UPDATE a
SET a.name=b.NAME
FROM tblaA a INNER JOIN tblB b
ON a.ID=b.ID
ID is PK, UNIQUE CLUSTERED INDEX in both tables.
This update takes 15 seconds(36000 rows)
IF I execute the same update just with RIGHT JOIN:
UPDATE a
SET a.name=b.NAME
FROM tblaA a RIGHT JOIN tblB b
ON a.ID=b.ID WHERE a.ID is not NULL
I get the same update just that it takes 10 seconds.
Why is the second one for 5 seconds (30%) faster than the first one?
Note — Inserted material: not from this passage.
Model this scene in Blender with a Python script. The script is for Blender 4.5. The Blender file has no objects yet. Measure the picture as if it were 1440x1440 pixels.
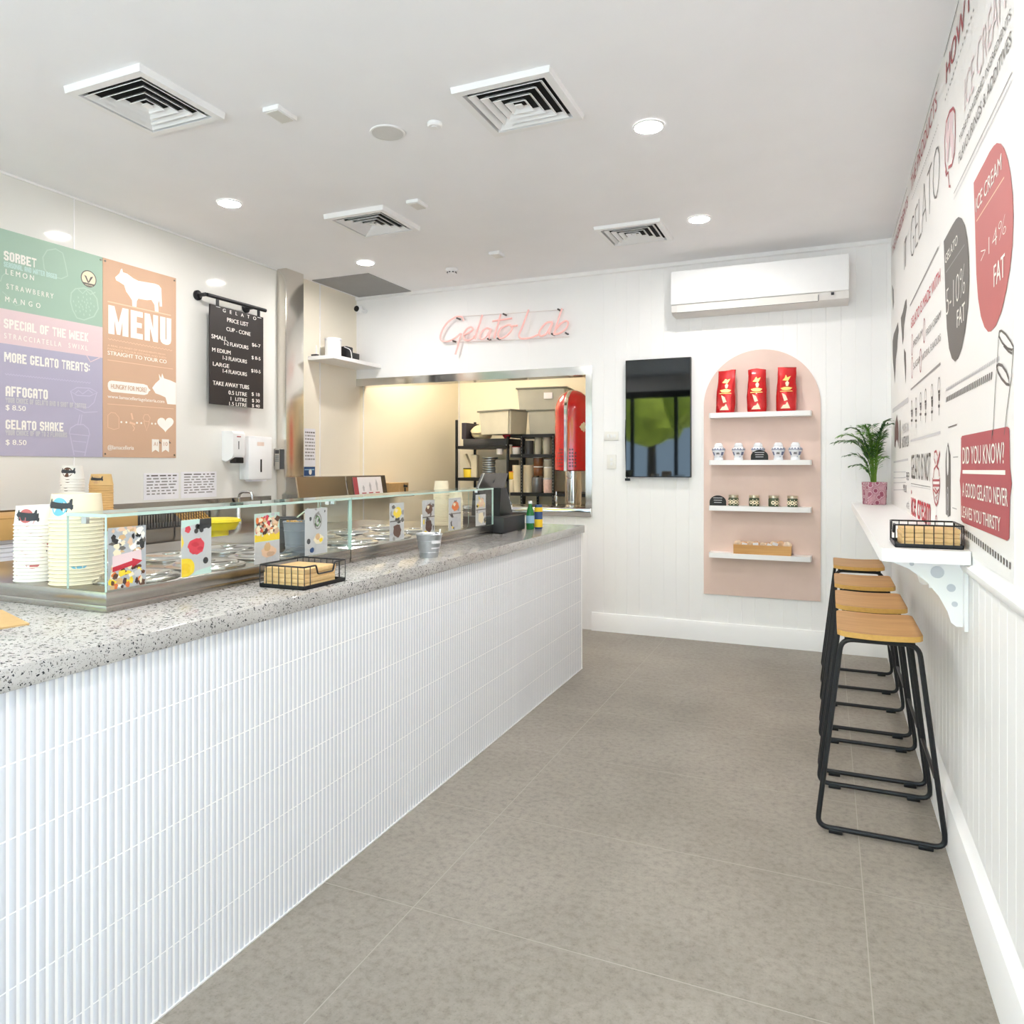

No
logic to me.
Is there some faster way to execute this query?
Thank you,
Simon
If you did this as two consecutive queries, you had data in cache the
second time, which can explain why it went faster.
Or does this happen every time when you alternate between the queries?
Have you looked at the query plans to see if they are identical?
--
Erland Sommarskog, SQL Server MVP, esq...@sommarskog.se
Books Online for SQL Server SP3 at
http://www.microsoft.com/sql/techinfo/productdoc/2000/books.asp
I haven't look at query plans,and unfortunatelly, I don't have server here
at the moment to tell you something more about query plan.
Any idea or experience from the past?
Any better way to speed up the execution?
Thank you,
Simon
"Erland Sommarskog" <esq...@sommarskog.se> wrote in message
news:Xns96D76410A...@127.0.0.1...
SQL Server has to scan one of the tables, and the different joins can
lead to different choices of which table to join, and which join
strategy.
> Any idea or experience from the past?
>
> Any better way to speed up the execution?
A non-clustered index on (ID, NAME) on both tables could help.